Jeff predicts TiVo

Doing some work with The Twentysomething Guide to Creative Self-Employment, a fine book which I wrote waaaaaay back in 1996. Just came across the following passage which shows that I was a few years ahead of my time.

But really, I’m sharing this because 1996 just seems so damned obsolete:

Let’s take a hypothetical example involving the worst possible activity, and try to turn it into a business. Our friend Joe has spent the last six months watching television. His apartment is unfurnished, with the exception of a twenty-seven-inch television set, a four-head VCR, and an eight-year-old futon that has seen better days. His job search went nowhere, partially because he spent too much time slacking off and partially because he didn’t hear about anything good.

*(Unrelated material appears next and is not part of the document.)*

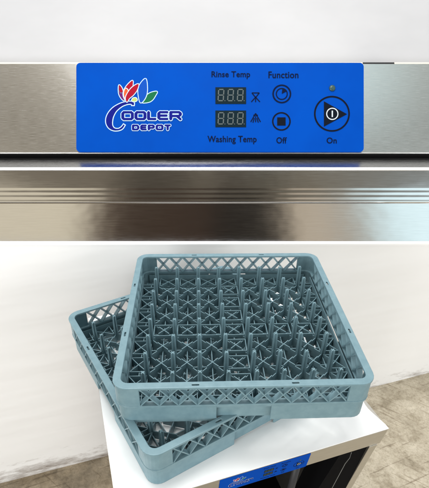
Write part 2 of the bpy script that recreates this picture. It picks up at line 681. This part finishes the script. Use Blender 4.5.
def make_panel(parent, mtx, k):
    """blue membrane panel 287 x 89 units of k metres; px coordinates of its own drawing, centre (220,108)"""
    def U(x, y):
        return ((x - 220) * k, -(y - 108) * k)
    bm = bmesh.new()
    r = 4.0
    pts = []
    for cx, cy, a0 in ((363.4 - r, 63.2 + r, 0), (76.6 + r, 63.2 + r, 90), (76.6 + r, 152.2 - r, 180), (363.4 - r, 152.2 - r, 270)):
        for q in range(7):
            a = radians(a0 + 15 * q)
            pts.append(U(cx + r * cos(a), cy - r * sin(a)))
    poly(bm, pts, 0, .9 * k)
    P = obj('control_panel', bm, M_BLUE, parent)
    P.matrix_local = mtx

    def sub(name, b, m):
        return obj(name, b, m, P)

    def disc(b, cx, cy, ro, h, n=40, mi=0):
        poly(b, [U(cx + ro * cos(2 * pi * i / n), cy + ro * sin(2 * pi * i / n)) for i in range(n)], h * k, mi=mi)

    def annul(b, cx, cy, ro, ri, h, n=48, mi=0):
        for i in range(n):
            a, c = 2 * pi * i / n, 2 * pi * (i + 1) / n
            q = [U(cx + ro * cos(a), cy + ro * sin(a)), U(cx + ro * cos(c), cy + ro * sin(c)),
                 U(cx + ri * cos(c), cy + ri * sin(c)), U(cx + ri * cos(a), cy + ri * sin(a))]
            poly(b, q, h * k, mi=mi)

    def line(b, x0, y0, x1, y1, w, h, mi=0):
        L_ = math.hypot(x1 - x0, y1 - y0)
        nx, ny_ = -(y1 - y0) / L_ * w / 2, (x1 - x0) / L_ * w / 2
        poly(b, [U(x0 + nx, y0 + ny_), U(x1 + nx, y1 + ny_), U(x1 - nx, y1 - ny_), U(x0 - nx, y0 - ny_)], h * k, mi=mi)

    # lettering
    for s, x0, x1, y0, y1 in (('Rinse Temp', 211.5, 250, 71.8, 79.6), ('Function', 268.3, 298.2, 72.0, 78.8),
                              ('Washing Temp', 207.5, 256.5, 136.2, 144.6), ('Off', 276.2, 286.6, 137.6, 143.9),
                              ('On', 326.3, 336.4, 137.8, 143.9)):
        sub('lettering', fit_text(s, x0, x1, y0, y1, .30, k, off=.19, spacing=1.05), M_INK)
    # displays: dark window and three unlit figures 8
    for cy0 in (87.8, 111.0):
        b = bmesh.new()
        poly(b, [U(215.4, cy0), U(215.4, cy0 + 16.6), U(246.0, cy0 + 16.6), U(246.0, cy0)], .35 * k, .3 * k)
        sub('display', b, M_DISP)
        b = bmesh.new()
        for j in range(3):
            x = 218.0 + j * 9.6
            y = cy0 + 2.3
            w, hh = 5.2, 11.2
            sl = .7
            for (ax_, ay, bx_, by) in ((.5, 0, w - .5, 0), (.5, hh / 2, w - .5, hh / 2), (.5, hh, w - .5, hh),
                                       (0, .6, 0, hh / 2 - .5), (w, .6, w, hh / 2 - .5), (0, hh / 2 + .5, 0, hh - .6), (w, hh / 2 + .5, w, hh - .6)):
                f = lambda yy: sl * (1 - yy / hh)
                line(b, x + ax_ + f(ay), y + ay, x + bx_ + f(by), y + by, 1.05, .55)
            disc(b, x + w + 1.7, y + hh, .5, .55, 8)
        sub('digits', b, M_SEG)
    # rinse and wash symbols
    b = bmesh.new()
    for seg in ((251.8, 93.4, 259.2, 93.4), (251.8, 93.4, 255.5, 98), (259.2, 93.4, 255.5, 98), (255.5, 97, 255.5, 102.6), (255.2, 98, 251.2, 102.4),
                (255.8, 98, 259.8, 102.4)):
        line(b, *seg, 1.0, .3)
    sub('rinse_symbol', b, M_INK)
    b = bmesh.new()
    for seg in ((255.5, 113.8, 250.6, 122.4), (255.5, 113.8, 260.4, 122.4), (255.5, 116.5, 255.5, 122.6), (254.2, 118.5, 252.8, 123),
                (256.8, 118.5, 258.2, 123), (253.2, 115.6, 257.8, 115.6)):
        line(b, *seg, 1.0, .3)
    sub('wash_symbol', b, M_INK)
    # function button
    b = bmesh.new()
    annul(b, 281.6, 94.4, 9.4, 7.9, .30)
    annul(b, 281.6, 94.4, 6.0, 4.9, .30)
    poly(b, [U(281.6, 94.4)] + [U(281.6 + 6 * cos(radians(a)), 94.4 - 6 * sin(radians(a))) for a in (28, 40, 55, 70, 84)], .38 * k)
    sub('function_button', b, M_INK)
    # off button
    b = bmesh.new()
    annul(b, 281.2, 121.8, 9.3, 7.9, .30)
    poly(b, [U(277.0, 117.8), U(277.0, 126.0), U(285.4, 126.0), U(285.4, 117.8)], .32 * k)
    sub('off_button', b, M_INKB)
    # on button
    b = bmesh.new()
    annul(b, 331.6, 114.2, 17.9, 16.3, .30, 64)
    poly(b, [U(323.6, 101.8), U(323.6, 127.0), U(346.6, 114.6)], .34 * k)
    ob = sub('on_button', b, M_INKB)
    b = bmesh.new()
    annul(b, 331.9, 114.4, 6.1, 5.1, .55, 32)
    line(b, 331.9, 111.2, 331.9, 117.6, 1.3, .55)
    sub('power_symbol', b, M_SILV)
    # indicator
    b = bmesh.new()
    n = 20
    rings = []
    for rr_, hh in ((3.1, .25), (2.9, .9), (2.1, 1.5), (1.0, 1.8)):
        rings.append([b.verts.new((*U(331.9 + rr_ * cos(2 * pi * i / n), 88.7 - rr_ * sin(2 * pi * i / n)), hh * k)) for i in range(n)])
    for a, c in zip(rings, rings[1:]):
        for i in range(n):
            b.faces.new((a[i], a[(i + 1) % n], c[(i + 1) % n], c[i]))
    b.faces.new(rings[-1])
    sub('indicator_light', b, M_IND)

    # ---- logo: big C swoosh
    sw = catmull([(133.2, 105.6, .9), (133.0, 103.9, 1.2), (130.6, 103.2, 1.1), (126.6, 103.6, 1.2), (121.0, 105.6, 1.6), (114.8, 110.0, 2.3), (110.7, 116.0, 3.0),
                  (109.4, 121.8, 3.1), (110.6, 126.6, 2.3), (114.0, 129.6, 1.2), (118.4, 130.0, .8), (122.0, 128.4, .9), (124.4, 125.2, .7)], 6)

    def strip(b, path, extra, h):
        Lp, Rp = [], []
        for i, (x, y, w) in enumerate(path):
            x0, y0, _ = path[max(i - 1, 0)]
            x1, y1, _ = path[min(i + 1, len(path) - 1)]
            d = math.hypot(x1 - x0, y1 - y0) or 1
            nx, ny_ = -(y1 - y0) / d, (x1 - x0) / d
            ww = w + extra
            ex = 0
            if i == 0:
                ex = -extra
            if i == len(path) - 1:
                ex = extra
            tx, ty = (x1 - x0) / d * ex, (y1 - y0) / d * ex
            Lp.append((x + nx * ww + tx, y + ny_ * ww + ty))
            Rp.append((x - nx * ww + tx, y - ny_ * ww + ty))
        for i in range(len(path) - 1):
            poly(b, [U(*Lp[i]), U(*Lp[i + 1]), U(*Rp[i + 1]), U(*Rp[i])], h * k)
    b = bmesh.new()
    strip(b, sw, .9, .22)
    W_ = sub('logo_outline', b, M_LWHITE)
    b = bmesh.new()
    strip(b, sw, 0, .40)
    sub('logo_letter', b, M_LBLUE)
    # wordmark, heavy extended letters drawn as rounded strokes
    GL = {'O': [[(.12, 0), (.88, 0), (1, .14), (1, .86), (.88, 1), (.12, 1), (0, .86), (0, .14), (.12, 0)]],
          'L': [[(0, 0), (0, 1), (1, 1)]],
          'E': [[(1, 0), (.15, 0), (0, .15), (0, .85), (.15, 1), (1, 1)], [(0, .5), (.9, .5)]],
          'R': [[(0, 1.02), (0, 0), (.85, 0), (1, .14), (1, .42), (.85, .56), (.1, .56)], [(.62, .56), (1, 1.02)]],
          'D': [[(0, 0), (.8, 0), (1, .25), (1, .75), (.8, 1), (0, 1), (0, 0)]],
          'P': [[(0, 1.02), (0, 0), (.85, 0), (1, .14), (1, .48), (.85, .62), (.1, .62)]],
          'T': [[(0, 0), (1, 0)], [(.5, 0), (.5, 1.02)]]}

    def word(txt, x0, x1, y0, y1, ws, sw_, gap, h, extra):
        b_ = bmesh.new()
        tot = sum(ws)
        avail = (x1 - x0) - gap * (len(txt) - 1)
        x = x0
        step = 0
        for chh, wv in zip(txt, ws):
            cw = avail * wv / tot
            for st in GL[chh]:
                for qi in range(len(st) - 1):
                    a_, c_ = st[qi], st[qi + 1]
                    X0, Y0 = x + sw_ + a_[0] * (cw - 2 * sw_), y0 + sw_ * .8 + a_[1] * (y1 - y0 - 1.6 * sw_)
                    X1, Y1 = x + sw_ + c_[0] * (cw - 2 * sw_), y0 + sw_ * .8 + c_[1] * (y1 - y0 - 1.6 * sw_)
                    d = math.hypot(X1 - X0, Y1 - Y0)
                    ww = (sw_ * 2 if abs(Y1 - Y0) > abs(X1 - X0) else sw_ * 1.5) + extra * 2
                    step += 1
                    line(b_, X0, Y0, X1, Y1, ww, h + .004 * step)
                    for (qx, qy) in ((X0, Y0), (X1, Y1)):
                        step += 1
                        disc(b_, qx, qy, (sw_ * .80 + extra), h + .004 * step, 14)
            x += cw + gap
        return b_
    oo = ('OOLER', 121.6, 182.0, 111.6, 120.8, (1.05, 1, .8, .95, 1.05), 1.5, .6)
    sub('logo_outline', word(*oo, .24, .8), M_LWHITE)
    sub('logo_letters', word(*oo, .60, 0), M_LBLUE)
    dd = ('DEPOT', 132.2, 171.2, 125.0, 130.9, (1, .9, .95, 1.05, .9), 1.15, .8)
    sub('logo_outline', word(*dd, .24, .65), M_LWHITE)
    sub('logo_letters', word(*dd, .60, 0), M_LBLUE)

    # ---- logo: flower of five petals, with pale edges
    def petal(pts, m, h, name='logo_petal', grow=1.16):
        c = catmull(pts, 5, True)
        mx_, my_ = sum(p[0] for p in c) / len(c), sum(p[1] for p in c) / len(c)
        b_ = bmesh.new()
        # outline: offset outward
        nn = len(c)
        og = []
        a2 = sum(c[i][0] * c[(i + 1) % nn][1] - c[(i + 1) % nn][0] * c[i][1] for i in range(nn))
        sg = 1 if a2 > 0 else -1
        for i in range(nn):
            x0, y0 = c[i - 1]
            x1, y1 = c[(i + 1) % nn]
            d = math.hypot(x1 - x0, y1 - y0) or 1
            og.append((c[i][0] + sg * (y1 - y0) / d * .75, c[i][1] - sg * (x1 - x0) / d * .75))
        poly(b_, [U(*p) for p in og], h * k, mi=0)
        poly(b_, [U(*p) for p in c], (h + .06) * k, mi=1)
        me_o = obj(name, b_, [M_LWHITE, m], P)
        return me_o
    petal([(148.6, 102.6), (152.6, 100.4), (155.6, 96.0), (157.2, 92.2), (152.0, 92.8), (147.4, 95.4), (144.6, 99.6), (142.6, 103.0)], M_GREEN, .24)
    petal([(140.6, 103.0), (143.8, 101.0), (146.6, 95.6), (147.4, 88.4), (146.0, 79.4), (141.2, 83.4), (138.6, 89.4), (138.8, 96.4)], M_MIDB, .32)
    petal([(124.6, 100.6), (122.2, 99.6), (119.6, 95.4), (118.8, 90.4), (119.4, 85.6), (122.2, 88.6), (123.6, 93.6)], M_PURP, .30)
    petal([(119.6, 91.0), (119.5, 85.6), (122.0, 88.6), (123.0, 92.0), (121.2, 93.0)], M_RED, .36)
    petal([(126.2, 100.6), (123.8, 96.4), (124.2, 91.2), (127.6, 85.6), (132.8, 81.2), (132.8, 87.0), (131.2, 92.4), (128.4, 97.0)], M_RED, .40)
    petal([(125.8, 99.6), (124.2, 95.8), (124.6, 91.6), (126.4, 89.0), (128.8, 92.6), (127.6, 96.6)], M_ORANGE, .47)
    petal([(127.2, 102.6), (126.0, 98.6), (128.0, 93.6), (132.4, 88.0), (138.6, 84.6), (137.4, 90.4), (133.6, 95.6), (129.6, 99.0)], M_RED, .54)
    petal([(132.2, 101.4), (133.4, 98.8), (136.2, 98.6), (137.2, 100.6), (135.4, 102.0)], M_YEL, .50)
    return P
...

Joe is reading the newspaper one day and comes across a blurb in the Style section about people hating their VCRs. One person interviewed says, “I’ve never been able to figure the thing out. I have it turned around to face the wall so I don’t have to stare at that blinking 12:00 all the time.” Someone else mentioned, “I can tape shows until the cows come home, but I never have time to watch them anyway, so what’s the point?” A third goes on, “Between cable and satellite and all of those high-tech features, I’m ready to just junk everything except my five-inch black-and-white set.”

Joe’s been thinking about trying to get some money to supplement the Kraft macaroni-and-cheese diet he’s been on, and his wheels start turning. If Joe’s not particularly bright, at this point he might think, “Hey, I can start a service where I set people’s VCR clocks for them, so they don’t flash 12:00!” Thanks to daylight saving time, Joe might get repeat business twice a year, but it’s questionable whether people would be willing to pay for this.

If Joe is a little bit smarter, he might think, “I can tape shows for people who can’t program their VCRs, so they don’t worry about missing their shows. I can even chop out the commercials for them, so they don’t have to fast-forward all the time.” Now Joe may or may not be on to something—it depends on how many people would be interested in this kind of service.

But if Joe’s neurons are really in a frenzy, he’d say, “I live in Washington, D.C. (or New York, or Los Angeles), where people are totally news-fixated. I can tape all of the newsshows, prepare a list of what stories were aired, fax it to a list of clients, and give them tapes upon request of only what they want to see, saving them time and keeping them informed!”

Or he might take another tack and say, “I’ll hire myself out to wealthy people who want to buy great home-entertainment systems but don’t know what to get. I’ll be the informed third party, more trusted than a salesman, who picks out the best package for the client and sets it all up for them.”

Unfortunately, Joe’s a typical untrepreneur, so he sits on his butt and eventually forgets about his ideas halfway through his third bag of microwave popcorn.